In July, U.S. Space Command said that Cosmos 2543 had “injected a new object into orbit” as part of an ASAT capability “inconsistent with the system’s stated mission as an inspector satellite.” Such a hidden capability illustrates why U.S. officials have stated their opposition to the PPWT as unverifiable.

Saltzman said on Apr. 8 that the U.S. intent is to identify, describe, define, and model responsible space behaviors and to encourage U.S. allies and partners to act in accordance with such behaviors.

“The idea is that you build this groundswell of responsible behavior on orbit,” he said. “Quite frankly, nobody benefits more from going back to a benign environment where people operate safely without interference in terms of what’s going on in space than the United States. So, that is the goal, and we believe that once you establish those rules, those tenets of responsible behavior, a couple of things happen. One is it makes it easier to see when somebody is acting irresponsibly. By standardizing effective, responsible behavior, all of a sudden the rotten apple sticks out, and that allows us to hold that nation, that actor, even that company accountable, if they’re not executing procedures or policy that’s consistent with those responsible behaviors. Again, that has that snowball effect. Once you start having consequences to those actions, it pulls people back towards the norms because, quite frankly, it’s cheaper, and it’s the path of least resistance to go along with those norms.”

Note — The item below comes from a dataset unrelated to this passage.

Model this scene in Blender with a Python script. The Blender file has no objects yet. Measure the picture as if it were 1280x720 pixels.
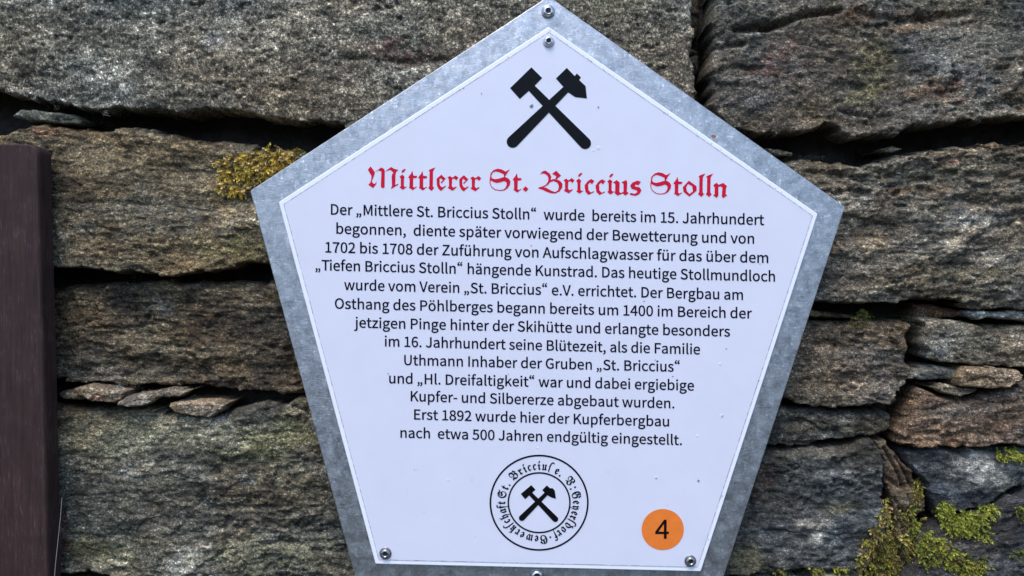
import bpy, math, random
import numpy as np
R = math.radians
scene = bpy.context.scene
C = scene.collection

# ---------------------------------------------------------------- camera, world, sun, exposure
K = 0.0007                      # metres per unit of the working grid (1280 units across the sign plane)
LENS = 28.0
D = 1280 * K * LENS / 36.0      # distance from the lens to the sign plate
cam = bpy.data.cameras.new('camera'); cam.lens = LENS; cam.sensor_width = 36; cam.clip_start = 0.01; cam.clip_end = 200
camo = bpy.data.objects.new('camera', cam); C.objects.link(camo)
camo.location = (0, -D, 0); camo.rotation_euler = (R(90), 0, 0)
scene.camera = camo
SUN_EL, SUN_AZ = 62.0, 200.0    # degrees; azimuth from +Y clockwise (180 = from behind the camera)
world = bpy.data.worlds.new('World'); scene.world = world; world.use_nodes = True
wn = world.node_tree; bg = wn.nodes['Background']
sky = wn.nodes.new('ShaderNodeTexSky'); sky.sky_type = 'NISHITA'; sky.sun_disc = False
sky.sun_elevation = R(SUN_EL); sky.sun_rotation = R(SUN_AZ); sky.air_density = 1.0; sky.dust_density = 0.6; sky.ozone_density = 1.4
wn.links.new(sky.outputs[0], bg.inputs[0]); bg.inputs[1].default_value = 0.125
sun = bpy.data.lights.new('sun', 'SUN'); sun.energy = 1.1; sun.angle = R(28); sun.color = (1, 0.97, 0.93)
suno = bpy.data.objects.new('sun', sun); C.objects.link(suno)
dx, dy = math.sin(R(SUN_AZ)), math.cos(R(SUN_AZ))
from mathutils import Vector
suno.rotation_euler = Vector((dx * math.cos(R(SUN_EL)), dy * math.cos(R(SUN_EL)), math.sin(R(SUN_EL)))).to_track_quat('Z', 'Y').to_euler()
scene.view_settings.view_transform = 'Standard'; scene.view_settings.look = 'None'
scene.view_settings.gamma = 1; scene.view_settings.exposure = 1.42; scene.view_settings.use_curve_mapping = False

# ---------------------------------------------------------------- helpers
def P(u, v, y):                 # a place on the wall: u to the right, v down, y metres behind the sign plate
    s = K * (D + y) / D
    return ((u - 640) * s, y, (360 - v) * s)

def tag(o, label=None, cat=None, group=None, kind=None):
    if label: o['label'] = label
    if cat: o['category'] = cat
    if group: o['group'] = group
    if kind: o['kind'] = kind
    return o

def empty(name, loc=(0, 0, 0)):
    o = bpy.data.objects.new(name, None); C.objects.link(o); o.location = loc; o.empty_display_size = .02
    return o

def link_mesh(name, me, mat, parent=None):
    me.materials.clear(); me.materials.append(mat)
    o = bpy.data.objects.new(name, me); C.objects.link(o)
    if parent is not None:
        o.parent = parent
        p = parent; w = Vector((0, 0, 0))
        while p is not None: w += p.location; p = p.parent
        o.location = -w         # meshes are written in world coordinates
    return o

def mesh(name, verts, faces, mat, parent=None, smooth=False):
    me = bpy.data.meshes.new(name); me.from_pydata([tuple(v) for v in verts], [], faces); me.update()
    if smooth: me.polygons.foreach_set('use_smooth', [True] * len(me.polygons))
    return link_mesh(name, me, mat, parent)

def np_mesh(name, V, Q, mat, parent=None, col=None, smooth=True):
    me = bpy.data.meshes.new(name); n = Q.shape[1]
    me.vertices.add(len(V)); me.vertices.foreach_set('co', V.astype(np.float32).ravel())
    me.loops.add(Q.size); me.loops.foreach_set('vertex_index', Q.astype(np.int32).ravel())
    me.polygons.add(len(Q)); me.polygons.foreach_set('loop_start', np.arange(0, Q.size, n, dtype=np.int32))
    me.polygons.foreach_set('use_smooth', np.full(len(Q), smooth))
    if col is not None:
        a = me.color_attributes.new('Col', 'FLOAT_COLOR', 'POINT')
        a.data.foreach_set('color', np.concatenate([col, np.ones((len(col), 1))], 1).astype(np.float32).ravel())
    me.update(calc_edges=True); me.validate()
    return link_mesh(name, me, mat, parent)

# ---- noise on arrays
def vnoise(x, y, seed=0):
    xi = np.floor(x).astype(np.int64); yi = np.floor(y).astype(np.int64)
    fx = x - xi; fy = y - yi
    fx = fx * fx * fx * (fx * (fx * 6 - 15) + 10); fy = fy * fy * fy * (fy * (fy * 6 - 15) + 10)
    def h(a, b):
        n = (a * 374761393 + b * 668265263 + seed * 2147483647 + 1013904223) & 0xFFFFFFFF
        n = ((n ^ (n >> 13)) * 1274126177) & 0xFFFFFFFF
        n = ((n ^ (n >> 16)) * 2246822519) & 0xFFFFFFFF
        return ((n ^ (n >> 15)) & 0xFFFFFF) / float(0x7FFFFF) - 1.0
    a = h(xi, yi); b = h(xi + 1, yi); c = h(xi, yi + 1); d = h(xi + 1, yi + 1)
    return (a + (b - a) * fx) * (1 - fy) + (c + (d - c) * fx) * fy

def fbm(x, y, wl, oct=4, seed=0, gain=.5):
    s = 0; a = 1; t = 0
    for i in range(oct):
        ca, sa = math.cos(i * 1.3 + seed), math.sin(i * 1.3 + seed)
        if i == 0: X, Y = x, y
        else: X, Y = x, y
        s = s + a * vnoise(X / wl + 17.3 * i, Y / wl - 9.1 * i, seed * 31 + i); t += a; a *= gain; wl *= .5
    return s / t * 1.5

def sstep(a, b, x):
    t = np.clip((x - a) / (b - a), 0, 1); return t * t * (3 - 2 * t)

def sdist(X, Y, pts):           # signed distance to a polygon, positive inside
    d = np.full(X.shape, 1e9); inside = np.zeros(X.shape, bool); n = len(pts)
    for i in range(n):
        ax, ay = pts[i]; bx, by = pts[(i + 1) % n]
        ex, ey = bx - ax, by - ay; wx, wy = X - ax, Y - ay
        t = np.clip((wx * ex + wy * ey) / (ex * ex + ey * ey + 1e-9), 0, 1)
        d = np.minimum(d, (wx - ex * t) ** 2 + (wy - ey * t) ** 2)
        c = ((ay > Y) != (by > Y)) & (X < (bx - ax) * (Y - ay) / ((by - ay) if by != ay else 1e-9) + ax)
        inside ^= c
    d = np.sqrt(d)
    return np.where(inside, d, -d)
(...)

Nations that damage satellites could be liable under the 1972 Liability Convention to the 1967 Outer Space Treaty (Defense Daily, Sept. 22, 2020).

In the only claim under the Liability Convention, the former Soviet Union paid Canada some $2 million after the U.S.S.R.’s nuclear-powered Kosmos 954 reconnaissance satellite crashed in western Canada and scattered radioactive debris on Jan. 24, 1978.